Le sanzioni non sono il segno della potenza, bensì dell’impotenza e del disinteresse dell’amministrazione statunitense ad affrontare la questione dell’Accordo di pace di Dayton – quindi di un accordo americano, sottoscritto sul suolo americano – in un modo che va oltre le sanzioni. La decisione degli Stati Uniti di piazzare Dodik nella posizione che tuttora occupa gli si è ritorta contro e non vogliono più rischiare.

In fin dei conti, perché l’UE e gli Stati Uniti dovrebbero preoccuparsi dei soldi bosniaco-erzegovesi finiti nelle tasche dei contribuenti europei e americani, se anche gli stessi cittadini della Bosnia Erzegovina rinunciano al loro paese? E continueranno a rinunciarvi, a emigrare o a vivere un esilio interiore, sentendosi di troppo nel proprio paese.

Pur avendo ostinatamente cercato di dimostrare il contrario, la comunità internazionale, in qualunque senso la si voglia intendere, non ha mai avuto tempo né una chiara idea di come aiutare la società bosniaco-erzegovese.

[I rappresentanti della comunità internazionale] hanno consapevolmente scelto una strategia più abbordabile, ma anche più rischiosa, quella di utilizzare i leader politici locali per innescare cambiamenti: hanno creduto alle false promesse di questi leader, incontrandosi con loro nelle kafane, nelle pasticcerie, negli alberghi, quindi fuori dalle sedi istituzionali. Così facendo, hanno solo contribuito a rafforzare il potere dei politici locali fino a renderli intoccabili, a portare ad un aumento del costo della vita delle persone comuni pari all’ammontare delle accise sui carburati e a dare un’inequivocabile immagine di sé come di un alleato del potere, molto lontano dai cittadini.

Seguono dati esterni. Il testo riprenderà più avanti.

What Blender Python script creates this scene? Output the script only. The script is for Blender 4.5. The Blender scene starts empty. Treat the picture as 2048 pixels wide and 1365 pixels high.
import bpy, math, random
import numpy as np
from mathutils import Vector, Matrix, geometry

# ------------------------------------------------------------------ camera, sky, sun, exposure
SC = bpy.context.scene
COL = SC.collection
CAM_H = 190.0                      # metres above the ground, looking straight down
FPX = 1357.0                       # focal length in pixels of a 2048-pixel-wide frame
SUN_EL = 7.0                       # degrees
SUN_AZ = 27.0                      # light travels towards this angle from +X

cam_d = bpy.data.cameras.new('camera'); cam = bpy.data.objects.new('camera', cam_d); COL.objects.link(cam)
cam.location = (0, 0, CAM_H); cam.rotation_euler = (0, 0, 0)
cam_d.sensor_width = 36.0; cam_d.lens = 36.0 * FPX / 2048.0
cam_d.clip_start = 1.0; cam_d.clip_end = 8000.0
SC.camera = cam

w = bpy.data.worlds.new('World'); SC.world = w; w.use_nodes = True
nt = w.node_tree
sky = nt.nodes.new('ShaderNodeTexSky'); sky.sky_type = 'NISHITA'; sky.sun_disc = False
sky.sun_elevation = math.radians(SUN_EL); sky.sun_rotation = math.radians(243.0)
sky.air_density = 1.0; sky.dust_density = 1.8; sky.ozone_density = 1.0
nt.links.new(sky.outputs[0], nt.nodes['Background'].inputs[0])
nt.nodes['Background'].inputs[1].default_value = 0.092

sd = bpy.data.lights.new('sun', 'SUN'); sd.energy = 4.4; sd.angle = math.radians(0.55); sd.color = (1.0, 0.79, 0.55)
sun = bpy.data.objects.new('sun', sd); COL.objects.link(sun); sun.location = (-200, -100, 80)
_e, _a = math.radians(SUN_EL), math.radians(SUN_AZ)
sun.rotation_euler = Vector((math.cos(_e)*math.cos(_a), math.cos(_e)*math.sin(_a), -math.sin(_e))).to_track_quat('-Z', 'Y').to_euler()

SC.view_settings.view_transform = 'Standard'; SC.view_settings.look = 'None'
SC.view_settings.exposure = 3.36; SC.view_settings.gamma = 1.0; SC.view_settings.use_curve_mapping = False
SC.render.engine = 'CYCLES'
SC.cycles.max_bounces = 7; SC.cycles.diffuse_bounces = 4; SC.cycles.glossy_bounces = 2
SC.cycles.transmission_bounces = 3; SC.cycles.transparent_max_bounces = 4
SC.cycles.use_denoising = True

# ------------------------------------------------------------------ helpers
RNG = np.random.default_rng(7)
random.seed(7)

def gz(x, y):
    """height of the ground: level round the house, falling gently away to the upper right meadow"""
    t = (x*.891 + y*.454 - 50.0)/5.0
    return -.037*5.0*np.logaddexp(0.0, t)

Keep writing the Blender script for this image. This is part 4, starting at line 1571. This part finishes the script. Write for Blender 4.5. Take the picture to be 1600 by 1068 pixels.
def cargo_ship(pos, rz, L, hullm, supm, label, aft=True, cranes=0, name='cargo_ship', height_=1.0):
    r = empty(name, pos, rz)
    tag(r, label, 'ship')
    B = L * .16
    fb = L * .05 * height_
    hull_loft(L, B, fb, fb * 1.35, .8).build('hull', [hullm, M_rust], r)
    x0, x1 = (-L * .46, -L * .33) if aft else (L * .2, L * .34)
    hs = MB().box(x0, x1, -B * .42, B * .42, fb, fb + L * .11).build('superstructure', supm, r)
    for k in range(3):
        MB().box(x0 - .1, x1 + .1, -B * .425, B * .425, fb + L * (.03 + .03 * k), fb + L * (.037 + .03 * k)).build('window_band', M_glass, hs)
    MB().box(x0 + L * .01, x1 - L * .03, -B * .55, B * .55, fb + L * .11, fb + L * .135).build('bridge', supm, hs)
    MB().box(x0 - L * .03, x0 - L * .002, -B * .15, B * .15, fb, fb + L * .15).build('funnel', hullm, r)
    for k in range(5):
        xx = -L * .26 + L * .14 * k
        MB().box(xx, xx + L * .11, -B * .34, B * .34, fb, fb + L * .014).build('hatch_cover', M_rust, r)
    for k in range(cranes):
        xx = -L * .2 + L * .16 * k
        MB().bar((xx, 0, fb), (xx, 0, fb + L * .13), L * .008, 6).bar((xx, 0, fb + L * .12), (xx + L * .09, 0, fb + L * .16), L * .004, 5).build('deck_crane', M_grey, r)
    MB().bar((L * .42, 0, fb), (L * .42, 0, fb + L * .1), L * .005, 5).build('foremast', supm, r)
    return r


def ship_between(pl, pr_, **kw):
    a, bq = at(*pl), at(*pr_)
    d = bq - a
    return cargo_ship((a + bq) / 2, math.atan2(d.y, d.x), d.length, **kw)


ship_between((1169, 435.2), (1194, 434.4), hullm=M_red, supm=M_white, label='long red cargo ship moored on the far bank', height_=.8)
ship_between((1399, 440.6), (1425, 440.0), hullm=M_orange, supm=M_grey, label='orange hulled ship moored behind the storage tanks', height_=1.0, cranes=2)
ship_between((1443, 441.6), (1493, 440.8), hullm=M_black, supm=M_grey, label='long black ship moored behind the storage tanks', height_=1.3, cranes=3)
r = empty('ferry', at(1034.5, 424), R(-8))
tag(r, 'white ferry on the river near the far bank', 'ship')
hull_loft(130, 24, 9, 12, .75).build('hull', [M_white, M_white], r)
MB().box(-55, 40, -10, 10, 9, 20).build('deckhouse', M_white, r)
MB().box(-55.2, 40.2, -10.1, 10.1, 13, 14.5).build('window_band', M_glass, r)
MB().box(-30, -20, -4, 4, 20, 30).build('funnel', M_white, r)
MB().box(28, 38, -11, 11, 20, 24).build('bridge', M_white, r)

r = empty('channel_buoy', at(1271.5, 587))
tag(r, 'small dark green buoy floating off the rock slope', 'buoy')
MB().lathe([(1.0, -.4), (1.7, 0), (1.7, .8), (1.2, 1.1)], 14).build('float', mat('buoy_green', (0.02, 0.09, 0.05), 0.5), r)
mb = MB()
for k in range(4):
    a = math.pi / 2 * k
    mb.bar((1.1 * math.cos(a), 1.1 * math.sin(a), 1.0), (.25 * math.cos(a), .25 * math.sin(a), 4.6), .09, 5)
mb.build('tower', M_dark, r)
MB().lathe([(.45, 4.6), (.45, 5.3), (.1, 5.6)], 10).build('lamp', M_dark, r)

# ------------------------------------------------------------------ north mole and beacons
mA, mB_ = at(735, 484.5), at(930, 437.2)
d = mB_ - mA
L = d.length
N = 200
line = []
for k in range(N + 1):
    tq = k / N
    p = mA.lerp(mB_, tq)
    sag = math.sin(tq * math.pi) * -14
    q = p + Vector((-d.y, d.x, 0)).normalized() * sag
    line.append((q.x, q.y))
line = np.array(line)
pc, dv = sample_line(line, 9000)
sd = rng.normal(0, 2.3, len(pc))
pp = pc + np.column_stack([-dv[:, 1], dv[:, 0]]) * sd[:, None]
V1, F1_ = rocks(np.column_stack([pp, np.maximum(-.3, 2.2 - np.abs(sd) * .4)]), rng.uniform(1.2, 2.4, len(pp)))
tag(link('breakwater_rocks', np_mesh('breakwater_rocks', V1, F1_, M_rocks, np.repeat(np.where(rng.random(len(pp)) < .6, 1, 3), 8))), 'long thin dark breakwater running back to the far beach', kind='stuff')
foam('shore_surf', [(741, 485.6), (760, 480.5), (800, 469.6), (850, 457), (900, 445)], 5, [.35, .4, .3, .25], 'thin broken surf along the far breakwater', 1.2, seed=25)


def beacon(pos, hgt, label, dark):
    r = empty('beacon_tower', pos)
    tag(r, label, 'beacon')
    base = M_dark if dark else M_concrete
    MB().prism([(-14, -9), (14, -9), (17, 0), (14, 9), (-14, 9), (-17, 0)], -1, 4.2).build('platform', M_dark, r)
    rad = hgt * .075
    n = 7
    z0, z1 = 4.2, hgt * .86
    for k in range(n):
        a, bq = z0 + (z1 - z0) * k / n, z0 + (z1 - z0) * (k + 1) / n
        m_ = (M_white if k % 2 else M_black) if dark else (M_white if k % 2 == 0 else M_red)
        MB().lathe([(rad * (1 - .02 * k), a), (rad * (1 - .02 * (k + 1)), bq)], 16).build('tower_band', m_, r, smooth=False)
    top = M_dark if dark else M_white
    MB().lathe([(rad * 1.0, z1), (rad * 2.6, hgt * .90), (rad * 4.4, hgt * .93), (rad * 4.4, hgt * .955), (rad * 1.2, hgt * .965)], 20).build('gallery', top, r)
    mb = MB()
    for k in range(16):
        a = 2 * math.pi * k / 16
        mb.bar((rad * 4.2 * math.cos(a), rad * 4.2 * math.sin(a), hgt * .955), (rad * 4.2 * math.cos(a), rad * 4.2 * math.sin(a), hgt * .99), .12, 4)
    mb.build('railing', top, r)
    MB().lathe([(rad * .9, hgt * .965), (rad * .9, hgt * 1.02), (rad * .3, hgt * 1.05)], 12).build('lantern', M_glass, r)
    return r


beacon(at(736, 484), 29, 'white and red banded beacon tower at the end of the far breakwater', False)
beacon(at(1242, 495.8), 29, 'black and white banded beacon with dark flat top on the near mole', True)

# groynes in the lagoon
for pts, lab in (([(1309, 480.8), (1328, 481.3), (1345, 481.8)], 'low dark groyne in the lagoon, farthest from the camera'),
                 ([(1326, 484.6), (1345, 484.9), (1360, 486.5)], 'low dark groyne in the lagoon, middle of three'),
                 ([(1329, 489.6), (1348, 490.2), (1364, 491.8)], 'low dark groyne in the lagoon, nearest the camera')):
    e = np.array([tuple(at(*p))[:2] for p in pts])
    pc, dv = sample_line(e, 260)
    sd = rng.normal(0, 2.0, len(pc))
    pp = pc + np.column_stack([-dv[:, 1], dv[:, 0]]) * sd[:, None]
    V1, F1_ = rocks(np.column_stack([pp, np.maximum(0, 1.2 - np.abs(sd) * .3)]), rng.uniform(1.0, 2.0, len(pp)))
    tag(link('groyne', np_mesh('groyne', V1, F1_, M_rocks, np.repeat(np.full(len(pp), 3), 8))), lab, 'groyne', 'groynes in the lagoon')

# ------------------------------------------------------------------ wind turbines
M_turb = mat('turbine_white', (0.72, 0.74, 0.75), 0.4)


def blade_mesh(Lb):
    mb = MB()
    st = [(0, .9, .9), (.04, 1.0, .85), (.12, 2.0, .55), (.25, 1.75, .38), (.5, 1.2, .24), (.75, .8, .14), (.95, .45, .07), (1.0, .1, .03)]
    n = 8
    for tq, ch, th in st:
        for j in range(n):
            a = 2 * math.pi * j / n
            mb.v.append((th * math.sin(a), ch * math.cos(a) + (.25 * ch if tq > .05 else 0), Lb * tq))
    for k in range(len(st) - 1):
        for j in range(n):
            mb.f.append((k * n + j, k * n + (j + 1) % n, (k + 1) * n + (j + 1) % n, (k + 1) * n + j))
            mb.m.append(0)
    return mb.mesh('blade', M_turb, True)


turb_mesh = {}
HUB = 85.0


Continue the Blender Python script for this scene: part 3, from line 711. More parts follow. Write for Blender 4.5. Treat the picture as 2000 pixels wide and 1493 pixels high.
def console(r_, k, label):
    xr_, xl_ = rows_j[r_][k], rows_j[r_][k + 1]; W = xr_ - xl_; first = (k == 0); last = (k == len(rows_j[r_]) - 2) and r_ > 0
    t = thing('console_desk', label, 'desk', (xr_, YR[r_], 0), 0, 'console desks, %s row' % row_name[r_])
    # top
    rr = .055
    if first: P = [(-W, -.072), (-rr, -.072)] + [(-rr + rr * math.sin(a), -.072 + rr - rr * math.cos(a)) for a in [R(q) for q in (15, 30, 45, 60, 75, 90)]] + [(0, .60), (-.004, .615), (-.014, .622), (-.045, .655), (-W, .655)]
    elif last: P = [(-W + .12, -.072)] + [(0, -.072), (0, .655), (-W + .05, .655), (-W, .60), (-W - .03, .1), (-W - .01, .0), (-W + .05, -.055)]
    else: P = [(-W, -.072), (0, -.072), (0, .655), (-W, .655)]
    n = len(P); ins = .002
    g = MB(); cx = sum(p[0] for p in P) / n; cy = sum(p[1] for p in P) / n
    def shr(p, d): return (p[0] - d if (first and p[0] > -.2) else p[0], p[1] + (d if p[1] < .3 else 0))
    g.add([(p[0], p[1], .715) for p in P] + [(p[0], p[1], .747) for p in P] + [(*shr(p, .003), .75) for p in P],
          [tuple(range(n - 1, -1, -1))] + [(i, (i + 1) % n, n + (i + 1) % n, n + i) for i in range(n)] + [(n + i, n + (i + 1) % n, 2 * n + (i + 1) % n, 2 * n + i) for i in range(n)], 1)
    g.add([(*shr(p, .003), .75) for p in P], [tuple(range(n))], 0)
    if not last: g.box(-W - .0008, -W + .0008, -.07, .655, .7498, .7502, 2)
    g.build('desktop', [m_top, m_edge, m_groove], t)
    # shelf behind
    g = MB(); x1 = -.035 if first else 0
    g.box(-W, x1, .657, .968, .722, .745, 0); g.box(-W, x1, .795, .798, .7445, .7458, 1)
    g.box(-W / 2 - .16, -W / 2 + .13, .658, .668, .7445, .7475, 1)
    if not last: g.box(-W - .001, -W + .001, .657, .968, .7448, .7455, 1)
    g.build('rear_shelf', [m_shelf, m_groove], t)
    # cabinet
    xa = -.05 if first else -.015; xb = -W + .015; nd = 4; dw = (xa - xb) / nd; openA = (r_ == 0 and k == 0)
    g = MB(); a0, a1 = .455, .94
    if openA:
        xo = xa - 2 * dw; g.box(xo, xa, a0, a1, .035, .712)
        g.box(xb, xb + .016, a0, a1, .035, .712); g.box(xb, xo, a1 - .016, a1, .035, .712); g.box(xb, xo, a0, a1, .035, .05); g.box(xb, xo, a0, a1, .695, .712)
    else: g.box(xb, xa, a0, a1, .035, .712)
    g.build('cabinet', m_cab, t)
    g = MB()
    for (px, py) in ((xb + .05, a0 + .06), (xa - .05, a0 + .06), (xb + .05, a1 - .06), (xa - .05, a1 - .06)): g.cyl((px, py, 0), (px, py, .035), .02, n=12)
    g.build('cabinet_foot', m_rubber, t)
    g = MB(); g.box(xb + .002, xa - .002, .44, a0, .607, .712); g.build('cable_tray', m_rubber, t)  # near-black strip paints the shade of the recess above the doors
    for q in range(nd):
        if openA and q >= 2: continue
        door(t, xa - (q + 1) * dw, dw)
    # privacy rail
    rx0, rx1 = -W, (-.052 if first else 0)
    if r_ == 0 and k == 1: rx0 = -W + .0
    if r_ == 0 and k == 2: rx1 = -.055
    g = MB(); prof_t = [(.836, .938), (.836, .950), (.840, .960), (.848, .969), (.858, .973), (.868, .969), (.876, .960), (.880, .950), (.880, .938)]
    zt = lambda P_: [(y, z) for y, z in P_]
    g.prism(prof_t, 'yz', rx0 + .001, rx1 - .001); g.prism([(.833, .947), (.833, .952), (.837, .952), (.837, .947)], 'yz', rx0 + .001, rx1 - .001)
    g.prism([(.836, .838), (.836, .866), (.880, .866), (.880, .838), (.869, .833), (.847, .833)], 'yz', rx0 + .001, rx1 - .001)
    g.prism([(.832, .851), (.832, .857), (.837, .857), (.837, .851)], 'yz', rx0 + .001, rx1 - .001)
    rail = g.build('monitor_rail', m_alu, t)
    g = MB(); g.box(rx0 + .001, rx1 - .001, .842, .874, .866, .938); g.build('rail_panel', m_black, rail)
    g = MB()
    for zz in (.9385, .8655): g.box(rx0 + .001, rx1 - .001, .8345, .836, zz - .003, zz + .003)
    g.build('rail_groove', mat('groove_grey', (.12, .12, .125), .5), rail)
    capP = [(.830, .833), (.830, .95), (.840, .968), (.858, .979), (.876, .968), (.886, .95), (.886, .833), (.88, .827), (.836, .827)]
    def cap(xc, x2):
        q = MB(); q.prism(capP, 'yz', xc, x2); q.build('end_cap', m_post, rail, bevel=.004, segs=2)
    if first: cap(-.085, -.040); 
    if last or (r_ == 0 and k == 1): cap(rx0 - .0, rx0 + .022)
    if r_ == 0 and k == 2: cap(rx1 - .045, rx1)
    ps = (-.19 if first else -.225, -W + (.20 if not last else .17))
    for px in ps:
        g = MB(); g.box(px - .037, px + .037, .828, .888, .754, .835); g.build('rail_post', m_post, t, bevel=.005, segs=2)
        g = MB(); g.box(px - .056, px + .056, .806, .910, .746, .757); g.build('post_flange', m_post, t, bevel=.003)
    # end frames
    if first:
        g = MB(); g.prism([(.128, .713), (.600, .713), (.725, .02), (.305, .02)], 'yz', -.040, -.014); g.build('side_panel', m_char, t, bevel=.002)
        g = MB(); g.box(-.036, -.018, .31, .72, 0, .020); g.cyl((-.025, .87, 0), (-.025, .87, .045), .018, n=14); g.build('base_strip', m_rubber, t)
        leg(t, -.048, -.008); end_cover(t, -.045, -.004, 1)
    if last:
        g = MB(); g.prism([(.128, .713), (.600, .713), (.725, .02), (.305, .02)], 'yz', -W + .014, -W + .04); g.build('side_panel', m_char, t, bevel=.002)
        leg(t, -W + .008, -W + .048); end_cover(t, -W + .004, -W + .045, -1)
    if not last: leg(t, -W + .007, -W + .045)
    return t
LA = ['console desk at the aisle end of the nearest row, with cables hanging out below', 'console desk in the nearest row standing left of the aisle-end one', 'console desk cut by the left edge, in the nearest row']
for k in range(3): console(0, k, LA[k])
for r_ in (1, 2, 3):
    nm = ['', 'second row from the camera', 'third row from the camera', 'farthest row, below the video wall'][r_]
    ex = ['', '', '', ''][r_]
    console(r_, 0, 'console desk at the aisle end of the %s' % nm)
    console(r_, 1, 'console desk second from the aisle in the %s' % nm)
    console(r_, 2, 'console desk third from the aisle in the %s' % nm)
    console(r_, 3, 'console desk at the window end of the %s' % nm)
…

La Bosnia Erzegovina esiste sì sulla carta, ma come comunità statale e umana sta scomparendo. Pur essendo stati i cittadini di questo paese, con le loro scelte sbagliate e priorità politiche, ad aver contribuito maggiormente all’attuale situazione, una parte rilevante della responsabilità grava sulla comunità internazionale. Assumersi questa responsabilità è il minimo che la comunità internazionale possa fare se pensa di essere un valido interlocutore con cui discutere del nostro futuro.